TASK DETAILS: Look through the records below and give the number of lines holding the string "scene", nothing more.

══ DATASET ENTRIES ══

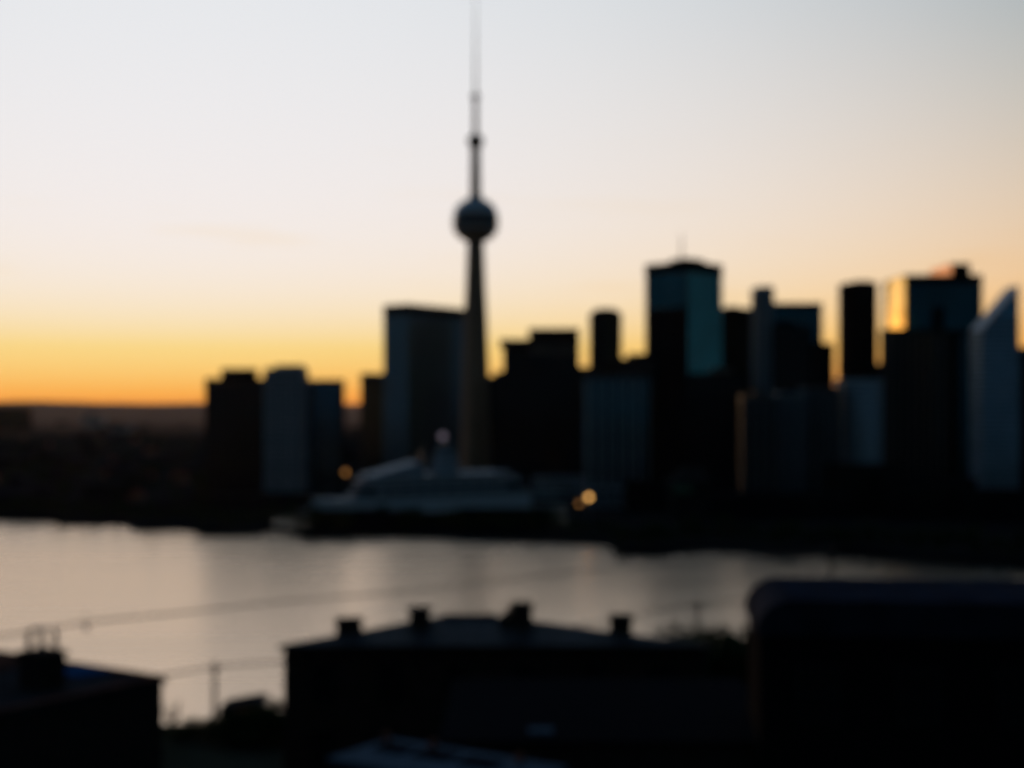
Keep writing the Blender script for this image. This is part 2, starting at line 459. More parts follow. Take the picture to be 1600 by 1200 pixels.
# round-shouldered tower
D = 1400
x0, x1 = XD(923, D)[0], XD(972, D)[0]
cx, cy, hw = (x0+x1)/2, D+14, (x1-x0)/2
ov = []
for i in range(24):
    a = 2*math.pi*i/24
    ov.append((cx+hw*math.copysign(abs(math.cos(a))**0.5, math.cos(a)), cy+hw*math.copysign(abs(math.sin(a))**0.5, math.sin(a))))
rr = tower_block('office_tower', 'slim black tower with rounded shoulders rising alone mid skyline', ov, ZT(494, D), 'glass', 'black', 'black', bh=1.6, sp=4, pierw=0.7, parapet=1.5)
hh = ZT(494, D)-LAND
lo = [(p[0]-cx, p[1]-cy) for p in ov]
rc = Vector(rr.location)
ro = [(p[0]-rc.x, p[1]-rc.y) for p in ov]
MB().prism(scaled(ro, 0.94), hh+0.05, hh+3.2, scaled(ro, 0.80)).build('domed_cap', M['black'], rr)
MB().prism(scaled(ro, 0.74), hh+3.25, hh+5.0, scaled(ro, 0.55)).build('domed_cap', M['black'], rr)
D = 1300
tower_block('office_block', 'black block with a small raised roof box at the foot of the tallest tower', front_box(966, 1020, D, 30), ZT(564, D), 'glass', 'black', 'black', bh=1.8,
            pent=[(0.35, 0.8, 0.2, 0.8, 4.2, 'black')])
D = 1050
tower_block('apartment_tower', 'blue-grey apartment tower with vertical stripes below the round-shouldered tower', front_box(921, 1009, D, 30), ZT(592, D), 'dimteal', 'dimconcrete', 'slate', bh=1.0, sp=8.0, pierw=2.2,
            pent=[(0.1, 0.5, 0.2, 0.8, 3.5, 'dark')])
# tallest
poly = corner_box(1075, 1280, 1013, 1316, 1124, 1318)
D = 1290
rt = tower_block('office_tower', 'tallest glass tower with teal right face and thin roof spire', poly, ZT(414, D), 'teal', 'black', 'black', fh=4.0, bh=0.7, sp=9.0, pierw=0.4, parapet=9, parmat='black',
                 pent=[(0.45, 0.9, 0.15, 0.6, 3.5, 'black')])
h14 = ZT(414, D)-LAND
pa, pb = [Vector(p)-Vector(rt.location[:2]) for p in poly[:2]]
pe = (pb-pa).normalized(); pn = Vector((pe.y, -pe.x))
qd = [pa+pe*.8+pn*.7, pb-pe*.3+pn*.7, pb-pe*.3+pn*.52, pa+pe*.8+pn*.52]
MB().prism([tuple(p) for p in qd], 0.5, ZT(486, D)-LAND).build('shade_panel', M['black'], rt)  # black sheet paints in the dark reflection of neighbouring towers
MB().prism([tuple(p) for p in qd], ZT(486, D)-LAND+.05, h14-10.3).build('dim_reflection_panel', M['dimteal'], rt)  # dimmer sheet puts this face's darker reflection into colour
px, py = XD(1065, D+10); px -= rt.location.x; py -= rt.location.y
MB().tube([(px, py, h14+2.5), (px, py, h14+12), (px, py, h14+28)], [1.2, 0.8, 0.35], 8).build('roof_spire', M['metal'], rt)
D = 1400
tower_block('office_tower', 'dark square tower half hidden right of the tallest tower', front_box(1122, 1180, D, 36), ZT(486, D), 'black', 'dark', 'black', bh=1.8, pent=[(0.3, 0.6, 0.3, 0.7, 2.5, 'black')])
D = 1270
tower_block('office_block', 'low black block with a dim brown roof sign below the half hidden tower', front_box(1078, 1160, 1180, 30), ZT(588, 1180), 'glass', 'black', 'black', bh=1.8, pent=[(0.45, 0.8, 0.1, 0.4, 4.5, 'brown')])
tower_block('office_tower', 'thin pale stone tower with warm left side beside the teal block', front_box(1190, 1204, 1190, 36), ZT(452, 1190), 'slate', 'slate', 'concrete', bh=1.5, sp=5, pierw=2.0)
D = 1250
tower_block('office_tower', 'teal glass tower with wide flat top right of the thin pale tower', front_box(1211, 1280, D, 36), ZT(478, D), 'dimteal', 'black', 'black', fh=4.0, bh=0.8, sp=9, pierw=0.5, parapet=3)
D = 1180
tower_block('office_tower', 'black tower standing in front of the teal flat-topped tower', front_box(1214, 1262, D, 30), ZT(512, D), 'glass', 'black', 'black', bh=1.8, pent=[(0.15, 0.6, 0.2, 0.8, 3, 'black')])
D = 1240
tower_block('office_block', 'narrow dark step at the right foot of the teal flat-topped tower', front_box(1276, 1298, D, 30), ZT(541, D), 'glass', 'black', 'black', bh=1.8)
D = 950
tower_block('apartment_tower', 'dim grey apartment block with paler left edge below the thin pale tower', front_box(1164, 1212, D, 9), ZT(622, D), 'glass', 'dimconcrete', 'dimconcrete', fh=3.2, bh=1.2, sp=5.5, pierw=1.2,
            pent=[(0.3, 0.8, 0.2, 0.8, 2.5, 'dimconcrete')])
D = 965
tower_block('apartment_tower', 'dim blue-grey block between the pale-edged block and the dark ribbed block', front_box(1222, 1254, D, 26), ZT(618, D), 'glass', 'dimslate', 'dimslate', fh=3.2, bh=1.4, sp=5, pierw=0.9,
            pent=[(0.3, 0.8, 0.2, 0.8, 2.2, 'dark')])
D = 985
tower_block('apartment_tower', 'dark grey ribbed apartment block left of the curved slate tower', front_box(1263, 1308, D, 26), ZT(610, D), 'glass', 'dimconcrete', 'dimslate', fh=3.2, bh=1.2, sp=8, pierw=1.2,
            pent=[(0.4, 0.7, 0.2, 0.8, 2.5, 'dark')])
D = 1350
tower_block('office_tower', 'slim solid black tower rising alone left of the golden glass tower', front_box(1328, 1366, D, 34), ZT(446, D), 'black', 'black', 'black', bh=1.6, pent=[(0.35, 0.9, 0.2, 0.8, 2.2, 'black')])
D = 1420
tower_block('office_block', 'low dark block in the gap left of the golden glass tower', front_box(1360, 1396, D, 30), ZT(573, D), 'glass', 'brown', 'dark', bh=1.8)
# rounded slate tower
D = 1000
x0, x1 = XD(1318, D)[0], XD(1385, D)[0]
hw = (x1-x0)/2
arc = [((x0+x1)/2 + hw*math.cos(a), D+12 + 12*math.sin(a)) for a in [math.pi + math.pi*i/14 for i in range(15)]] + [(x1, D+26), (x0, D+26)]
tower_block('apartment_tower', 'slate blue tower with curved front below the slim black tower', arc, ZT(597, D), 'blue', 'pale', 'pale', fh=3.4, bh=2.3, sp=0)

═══
══ DATASET ENTRIES ══

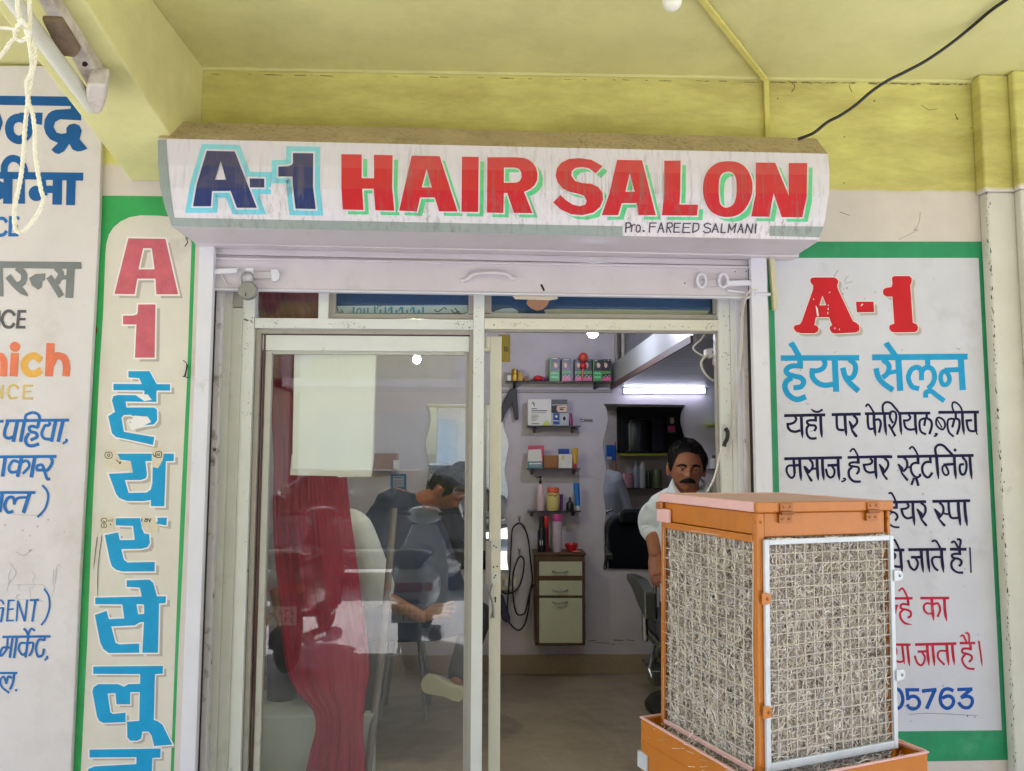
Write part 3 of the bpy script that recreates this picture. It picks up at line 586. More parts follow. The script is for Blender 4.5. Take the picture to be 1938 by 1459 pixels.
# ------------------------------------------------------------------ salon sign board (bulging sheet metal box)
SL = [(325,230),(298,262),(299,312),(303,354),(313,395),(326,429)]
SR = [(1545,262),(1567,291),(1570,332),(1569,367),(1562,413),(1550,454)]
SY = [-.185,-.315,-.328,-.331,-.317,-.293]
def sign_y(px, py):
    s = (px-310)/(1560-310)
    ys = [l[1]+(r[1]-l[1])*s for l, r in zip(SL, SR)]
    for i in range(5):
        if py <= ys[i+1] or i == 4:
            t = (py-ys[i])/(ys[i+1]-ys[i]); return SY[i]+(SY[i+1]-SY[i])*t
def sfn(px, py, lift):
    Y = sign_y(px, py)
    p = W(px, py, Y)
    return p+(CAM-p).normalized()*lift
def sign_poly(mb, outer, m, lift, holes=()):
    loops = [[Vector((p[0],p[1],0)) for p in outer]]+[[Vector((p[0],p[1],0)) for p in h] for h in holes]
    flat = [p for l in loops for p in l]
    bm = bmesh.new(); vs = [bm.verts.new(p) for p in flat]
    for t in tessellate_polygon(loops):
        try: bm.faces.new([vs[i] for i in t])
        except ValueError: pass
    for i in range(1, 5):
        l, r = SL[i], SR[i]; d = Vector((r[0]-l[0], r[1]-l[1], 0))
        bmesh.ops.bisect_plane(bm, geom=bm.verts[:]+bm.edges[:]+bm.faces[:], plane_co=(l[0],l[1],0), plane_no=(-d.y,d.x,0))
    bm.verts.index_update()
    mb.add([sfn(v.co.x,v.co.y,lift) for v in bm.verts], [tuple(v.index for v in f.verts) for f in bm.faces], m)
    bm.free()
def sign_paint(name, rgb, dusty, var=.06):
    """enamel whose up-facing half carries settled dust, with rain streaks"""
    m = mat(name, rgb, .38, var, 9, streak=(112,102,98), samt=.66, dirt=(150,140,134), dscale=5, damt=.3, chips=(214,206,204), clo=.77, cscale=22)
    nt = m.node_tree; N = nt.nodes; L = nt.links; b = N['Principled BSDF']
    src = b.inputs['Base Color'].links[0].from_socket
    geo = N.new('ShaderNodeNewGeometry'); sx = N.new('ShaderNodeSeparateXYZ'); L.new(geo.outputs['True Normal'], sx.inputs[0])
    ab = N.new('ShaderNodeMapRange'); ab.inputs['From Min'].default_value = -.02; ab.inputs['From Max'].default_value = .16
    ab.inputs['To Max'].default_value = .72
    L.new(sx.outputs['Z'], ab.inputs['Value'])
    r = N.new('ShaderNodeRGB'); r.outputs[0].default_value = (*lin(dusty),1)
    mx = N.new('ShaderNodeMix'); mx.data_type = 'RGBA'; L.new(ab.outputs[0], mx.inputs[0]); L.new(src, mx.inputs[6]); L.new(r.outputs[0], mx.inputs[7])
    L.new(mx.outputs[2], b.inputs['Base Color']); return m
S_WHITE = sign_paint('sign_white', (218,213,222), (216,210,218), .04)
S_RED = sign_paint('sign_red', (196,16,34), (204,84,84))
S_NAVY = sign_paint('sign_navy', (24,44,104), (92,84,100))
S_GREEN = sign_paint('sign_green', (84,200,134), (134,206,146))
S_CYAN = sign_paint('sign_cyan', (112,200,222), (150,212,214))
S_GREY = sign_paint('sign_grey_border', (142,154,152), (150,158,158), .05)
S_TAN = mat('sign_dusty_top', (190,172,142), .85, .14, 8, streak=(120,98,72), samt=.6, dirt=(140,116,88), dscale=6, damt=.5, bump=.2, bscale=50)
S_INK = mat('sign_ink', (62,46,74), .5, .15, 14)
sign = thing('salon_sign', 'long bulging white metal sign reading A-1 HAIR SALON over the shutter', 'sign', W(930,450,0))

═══
══ DATASET ENTRIES ══

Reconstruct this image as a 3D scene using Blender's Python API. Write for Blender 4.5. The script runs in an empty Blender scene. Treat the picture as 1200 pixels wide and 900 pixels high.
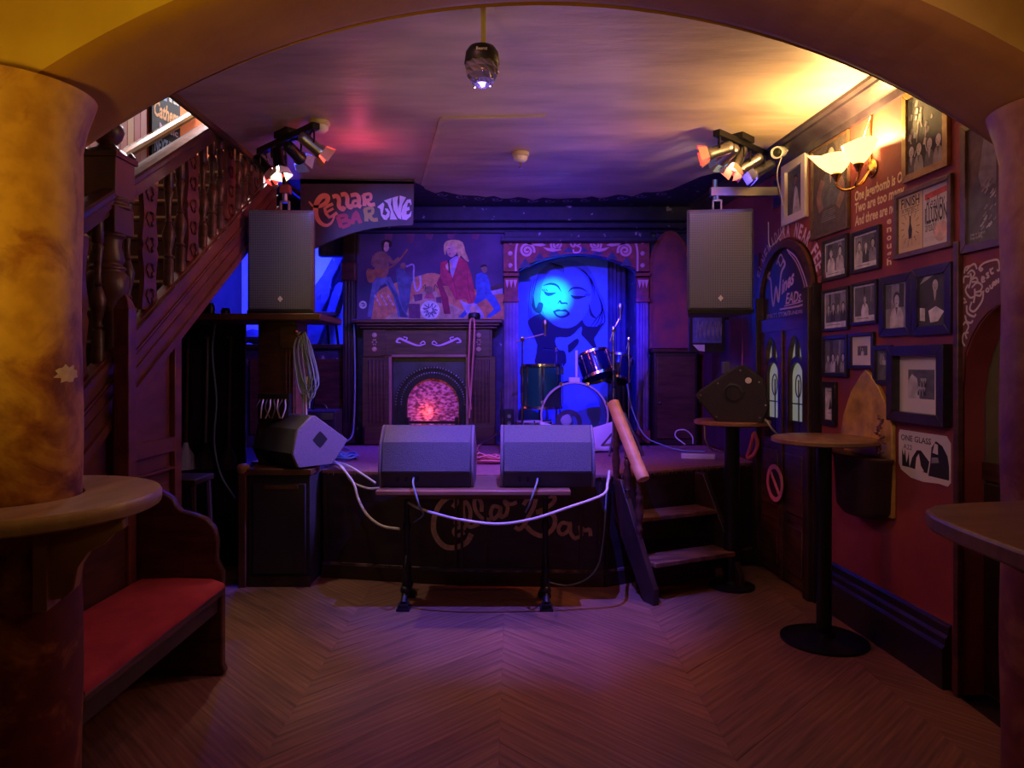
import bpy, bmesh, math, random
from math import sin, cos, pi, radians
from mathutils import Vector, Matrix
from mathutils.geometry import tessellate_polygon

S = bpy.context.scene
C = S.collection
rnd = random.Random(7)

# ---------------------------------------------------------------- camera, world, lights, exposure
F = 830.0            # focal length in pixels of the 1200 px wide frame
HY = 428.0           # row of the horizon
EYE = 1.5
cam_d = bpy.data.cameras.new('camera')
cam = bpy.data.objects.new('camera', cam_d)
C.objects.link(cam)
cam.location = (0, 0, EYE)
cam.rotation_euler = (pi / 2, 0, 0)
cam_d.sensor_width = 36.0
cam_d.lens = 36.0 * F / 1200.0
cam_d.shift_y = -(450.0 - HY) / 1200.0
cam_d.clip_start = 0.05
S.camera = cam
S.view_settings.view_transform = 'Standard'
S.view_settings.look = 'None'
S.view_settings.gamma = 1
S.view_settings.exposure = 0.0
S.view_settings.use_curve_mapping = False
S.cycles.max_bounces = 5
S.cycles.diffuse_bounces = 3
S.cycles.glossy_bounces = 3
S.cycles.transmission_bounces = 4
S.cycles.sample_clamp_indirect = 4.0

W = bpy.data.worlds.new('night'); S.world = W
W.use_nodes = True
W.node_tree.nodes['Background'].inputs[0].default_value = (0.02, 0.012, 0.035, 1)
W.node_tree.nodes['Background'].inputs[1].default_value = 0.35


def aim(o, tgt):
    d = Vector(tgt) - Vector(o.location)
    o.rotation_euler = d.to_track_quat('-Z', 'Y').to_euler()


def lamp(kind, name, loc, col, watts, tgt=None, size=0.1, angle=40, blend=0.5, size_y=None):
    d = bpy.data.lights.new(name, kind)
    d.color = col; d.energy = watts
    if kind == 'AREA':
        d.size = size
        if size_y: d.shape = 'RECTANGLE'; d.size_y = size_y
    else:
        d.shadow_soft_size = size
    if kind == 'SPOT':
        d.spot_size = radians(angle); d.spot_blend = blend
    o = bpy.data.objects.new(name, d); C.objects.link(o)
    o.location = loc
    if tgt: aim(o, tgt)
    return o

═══

RESULT FOR THIS EXERCISE: 2